Miguel Antonio Monroy Ramírez, alias Barbas, y Jaime García García, los más veteranos del grupo, con sendos 61 años y toda una vida vinculados al narcotráfico, habían crecido al lado de los tradicionales carteles de Medellín, de Cali y del norte del Valle y habían sobrevivido a sus patrones. Empezaron también como pilotos y operadores de logística y transporte, y se habían convertido en importantes enlaces internacionales.
El Barbas es el principal contacto con socios extranjeros para coordinar entregas de los cargamentos, supervisa pistas, aeronaves y pilotos y maneja la red que adquiere los aviones, mientras García era socio capitalista, inyectando grandes cantidades de dinero para mover toda la estructura. Su base era Venezuela.

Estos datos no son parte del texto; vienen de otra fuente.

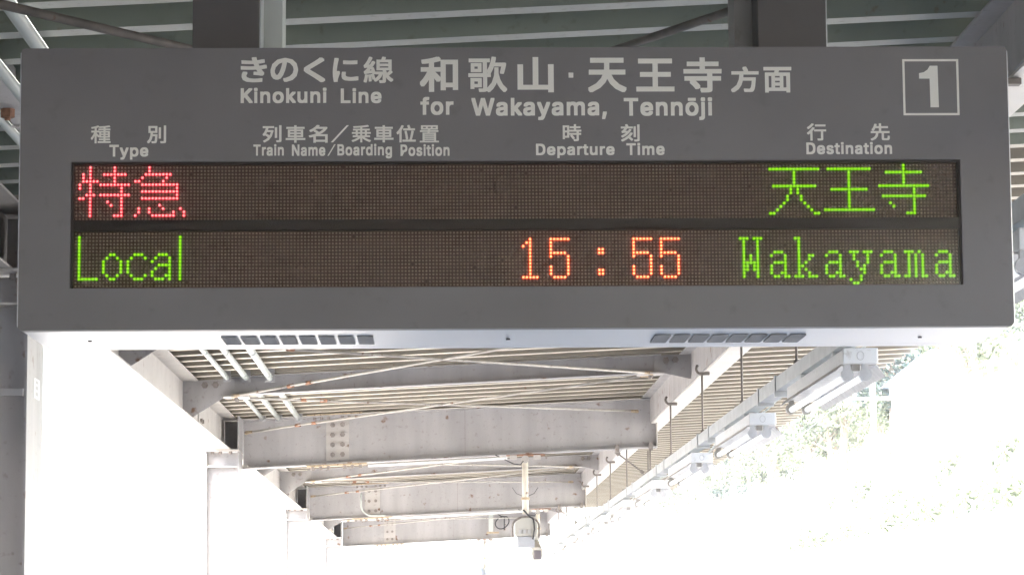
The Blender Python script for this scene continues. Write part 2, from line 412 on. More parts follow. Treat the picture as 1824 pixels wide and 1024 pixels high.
for (a, b_), wd in zip(bays, BW):
    rod(node(a, -1, False), node(b_, 1, True), 'bracing rod from near left to far right, ' + wd, .17 if a > 8 else .8, .011 if a > 8 else .016, 'rod' if a > 8 else 'hang')
    if a == 23.33 or b_ == 23.33 or True:
        rod(node(b_, -1, True), node(a, 1, False), 'bracing rod from far left to near right, ' + wd, .17 if a > 8 else .5, .011 if a > 8 else .016, 'rod' if a > 8 else 'hang')

# ------------------------------------------------------------------ conduits
CN = {-1.80: ('thin grey conduit pipe running under the deck, leftmost of three', .020), -1.64: ('grey conduit pipe under the deck, middle of three', .024), -1.44: ('thicker grey conduit pipe under the deck, rightmost of three', .027)}
for x, (lab, r) in CN.items():
    t = thing('conduit_pipe', lab, 'pipe', (x, 2, 2.065), 'conduit pipes under the deck')
    MB().tube([(0, 0, 0), (0, 26.0, 0)], r, 12).build('pipe', M['pvc'], t, smooth=True)
    for yy in (6.4, 10.6, 15.2, 19.0, 20.9, 24.0):
        MB().tube([(0, yy, 0), (0, yy+.07, 0)], r+.004, 12).build('coupling', M['pvc'], t, smooth=True)
    for yy in (5.8, 16.6, 21.25, 25.9):
        MB().box(-r-.012, r+.012, yy-.02, yy+.02, -r-.01, .075).build('pipe_clip', M['vent'], t)
t = tag(MB().tube([(-.74, 27.88, beam_bottom(-.74)-.034), (.66, 27.88, beam_bottom(.66)-.034)], .015, 8).build('beam_conduit', M['white'], smooth=True),
        'white conduit clipped under the nearest deep beam, left of the camera pole', 'pipe', 'white conduits under the beams')
t = tag(MB().tube([(-.62, 41.88, beam_bottom(-.62)-.034), (1.25, 41.88, beam_bottom(1.25)-.034)], .018, 8).build('beam_conduit', M['white'], smooth=True),
        'white conduit clipped under the second deep beam', 'pipe', 'white conduits under the beams')
# cable tray fragment above the top left corner of the board
t = thing('cable_duct', 'grey square cable duct crossing the upper left corner above the board', 'duct', (-1.70, 5, 2.10))
MB().box(-.05, .05, 0, 6.4, -.055, .055).build('duct_body', M['paint'], t)
MB().box(-.056, .056, 6.25, 6.29, -.062, .062).build('duct_joint', M['paint_w'], t)
MB().tube([(-.02, 5.9, .06), (-.02, 5.9, -.10)], .012, 8).build('hanging_bolt', M['rust'], t)
MB().tube([(-.02, 5.9, -.055), (-.02, 5.9, -.09)], .028, 6).build('nut', M['rust'], t)

# cable drops on second beam (flexible conduit) and loop on the last one
pts = [(-1.22, 41.93, 1.97), (-1.22, 41.92, 1.86)]
for k in range(9):
    a = k/8*PI/2; pts.append((-1.22+.16*(1-math.cos(a)), 41.90, 1.80-.17*math.sin(a)))
pts.append((-.85, 41.90, 1.632))
tag(MB().tube(pts, .013, 8).build('flexible_conduit', M['pvc'], smooth=True), 'curved flexible conduit on the left of the second deep beam', 'cable')
cx, cz, Y = 1.215, 2.03, 55.85
pts = [(cx-.02, Y, 1.80+.42)]
lp = []
for k in range(26):
    a = PI*.55-k/25*2.15*PI; rr = .13+.02*math.sin(k*.5)
    lp.append((cx+rr*math.cos(a), Y-.003*k*.3, 2.02+rr*.98*math.sin(a)))
tag(MB().tube([(1.02, Y, 2.21), (1.12, Y, 2.19), (1.2, Y, 2.14)]+lp[3:]+[(1.25, Y-.03, 1.87)], .011, 8).build('cable_loop', M['cable'], smooth=True),
    'black cable coiled in a loop in front of the last deep beam', 'cable')
t = thing('hanging_bracket', 'pale hanging bracket bar left of the black cable loop', 'bracket', (.985, 55.8, 0))
MB().box(-.045, .045, 0, .03, 1.83, 2.23).build('bar', M['pvc'], t); MB().box(-.09, .16, -.01, .04, 1.80, 1.835).build('foot', M['tan'], t)

# ------------------------------------------------------------------ lamp rail, hanger rods
RX = 2.10
t = thing('lamp_rail', 'zinc support rail for the lamps running along the right side', 'rail', (0, 0, 0))
b = MB(); b.box(RX-.045, RX-.040, 4, 55.8, 1.405, 1.49); b.box(RX+.040, RX+.045, 4, 55.8, 1.405, 1.49); b.box(RX-.040, RX+.040, 4, 55.8, 1.405, 1.410)
b.build('rail_body', M['rail'], t)
for k in range(12):
    MB().box(RX-.052, RX+.052, 9.2+k*4.32, 9.26+k*4.32, 1.385, 1.50).build('rail_bracket', M['rail'], t)
    MB().box(RX-.052, RX+.052, 12.6+k*4.32, 12.66+k*4.32, 1.37, 1.50).build('rail_bracket', M['rail'], t)
for i, Y in enumerate([7.0, 10.1, 13.2, 16.26, 19.25, 22.2, 25.3, 27.86, 28.14, 31.4, 34.5, 37.5, 40.6, 43.7, 46.8, 49.9]):
    beam = 27 < Y < 29
    where = {10.1: 'just right of the departure board', 7.0: 'out of view to the right', 13.2: 'hidden behind the right end of the board', 16.26: 'above the nearest lamp',
             19.25: 'second from the nearest lamp', 22.2: 'third from the nearest lamp, hook clearly seen', 25.3: 'fourth, just before the deep beam',
             27.86: 'front of the pair under the beam', 28.14: 'rear of the pair under the beam'}.get(Y, ['first', 'second', 'third', 'fourth', 'fifth', 'sixth', 'seventh'][i-9]+' beyond the nearest deep beam' if i > 8 else '')
    t = thing('hanger_rod', 'thin hanger rod of the lamp rail, ' + where, 'hanger', (RX, Y, 0), 'hanger rods of the lamp rail')
    top = 1.735 if beam else 2.0
    MB().tube([(0, 0, 1.43), (0, 0, top)], .0085, 8).build('rod', M['hang'], t, smooth=True)
    MB().tube([(0, 0, 1.495), (0, 0, 1.535)], [.026, .012], 8).build('lower_nut', M['hang'], t)
    if not beam:
        pts = [(.055, 0, 1.995), (-.01, 0, 1.988)]
        for k in range(7):
            a = -PI/2-k/6*PI*.8; pts.append((-.012+.035*math.cos(a), 0, 2.025+.037*math.sin(a)))
        MB().tube(pts, .0105, 8).build('hook', M['hang'], t, smooth=True)
        MB().box(-.02, .06, -.025, .025, 1.975, 1.998).build('clamp_plate', M['hang'], t)
    MB().box(-.055, .055, -.02, .02, 1.492, 1.498).build('washer_plate', M['hang'], t)
for Y, lab in ((28.1, 'short sloping stay rod from the nearest deep beam down to the lamp rail'), (42.1, 'short sloping stay rod from the second deep beam down to the lamp rail')):
    t = thing('stay_rod', lab, 'brace', (1.77, Y, 1.72), 'stay rods of the lamp rail')
    MB().tube([(0, 0, 0), (.28, .02, -.21)], .008, 8).build('rod', M['hang'], t)
    MB().tube([(0, 0, .01), (.035, 0, -.03)], .022, 8).build('rod_end', M['hang'], t); MB().tube([(.25, .02, -.19), (.28, .02, -.215)], .018, 8).build('rod_end', M['hang'], t)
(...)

Al amanecer del 2 de septiembre, los 36 acusados, todos con pedidos de extradición, entraron en fila india a tanquetas blindadas que los llevarían a un avión con destino a Estados Unidos. La misión había sido un éxito y por primera vez el fiscal del sur de la Florida, Wilfrido Ferrer, vino al país a dar un reporte conjunto con el presidente Juan Manuel Santos, la fiscal Viviane Morales y el general Naranjo, desde el mismísimo palacio presidencial.